Wood thinks his path to victory lies in consolidating the corner of the GOP that has soured on Trump. And with nearly two dozen hopefuls on the ballot, it’s unlikely that any candidate will secure the nomination outright on May 1, making this upcoming race essentially a battle for the top two spots. The race heads to a runoff if no candidate receives a majority of the vote.

Yet several other candidates are starting off with larger bases of support. Susan Wright has spent decades serving in public roles in Tarrant County, and internal polling from both parties shows her with a commanding lead.

The second spot in a potential runoff is most likely to go to a Democratic candidate. National Democrats have remained relatively quiet on the race, but three credible candidates have filed. There’s Jana Lynne Sanchez, who ran for the seat in 2018; Lydia Bean, who ran and lost a state House race in 2020; and Shawn Lassiter, an education nonprofit leader.

Among the other Republicans running are state Rep. Jake Ellzey; former Trump health official Brian Harrison; former pro wrestler Dan Rodimer, who recently moved from Nevada; and another former Trump administration aide, Sery Kim, who's caused intense backlash for saying she doesn’t want Chinese immigrants in the country.

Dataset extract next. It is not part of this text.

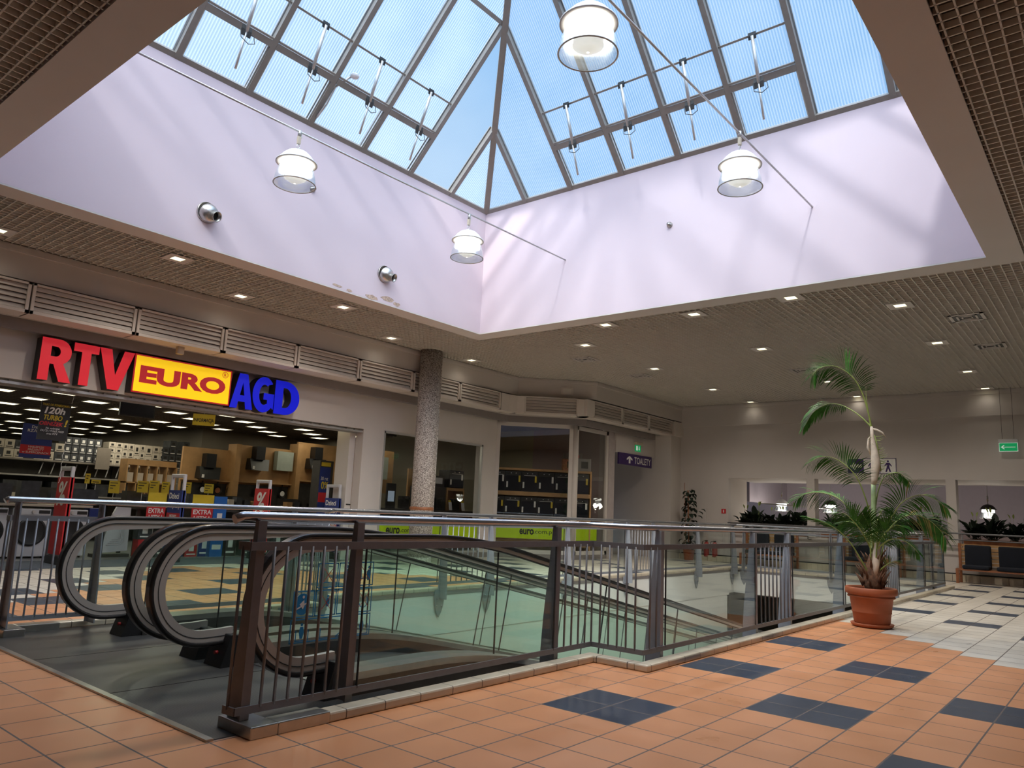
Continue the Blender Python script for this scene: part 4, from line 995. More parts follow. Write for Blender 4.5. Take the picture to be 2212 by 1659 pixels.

Ellzey is probably Wood's most formidable rival after Wright; he ran in 2018, has a base in the Ellis County portion of the district and might also appeal to conservative voters looking to focus beyond Trump.

“This has nothing to do with President Trump. I've never mentioned it on the campaign trail, and have been very specific about that,” Ellzey said in an interview. “This is about the administration that we have now, the Congress that we have now, and nothing else."

Importantly, Texas doesn't typically see high turnout in special elections, and those who do vote tend to be party loyalists. That’s left some Republicans skeptical that Trump’s grip on the party has loosened enough for a candidate like Wood to succeed.

“There's still an awful lot of Republican primary voters, as you know, that are just reflexively pro-Trump,” said Dallas businessperson George Seay, a major GOP donor. “And if you even give a whiff that you're dissatisfied with some of the decisions and choices and behavioral aspects that the president’s put out there — they don't take that so well.”

To help raise his profile, Wood worked to secure an endorsement from Kinzinger, who launched a new PAC this cycle designed to challenge the pro-Trump wing of the GOP. Kinzinger, now a friend and mentor to Wood, donated $7,000 to his campaign and helped him raise an additional $31,000.

Rep. Anthony Gonzalez (R-Ohio), who voted to impeach Trump, and Cheney, the No. 3 House Republican, also cut checks to Wood. Cheney is not endorsing Wood and also donated money to Wright’s campaign, but her financial support for Wood’s candidacy and message could still boost his credentials with other anti-Trump conservatives.

“If I'm successful in this, then I can create a vocabulary to help out Republicans across the country move forward in 2022 and 2024,” Wood said. “So I hope that my race gives Republicans across the country a way to talk about Donald Trump and the events of the past few years, and hopefully move past it so that we can start winning again.”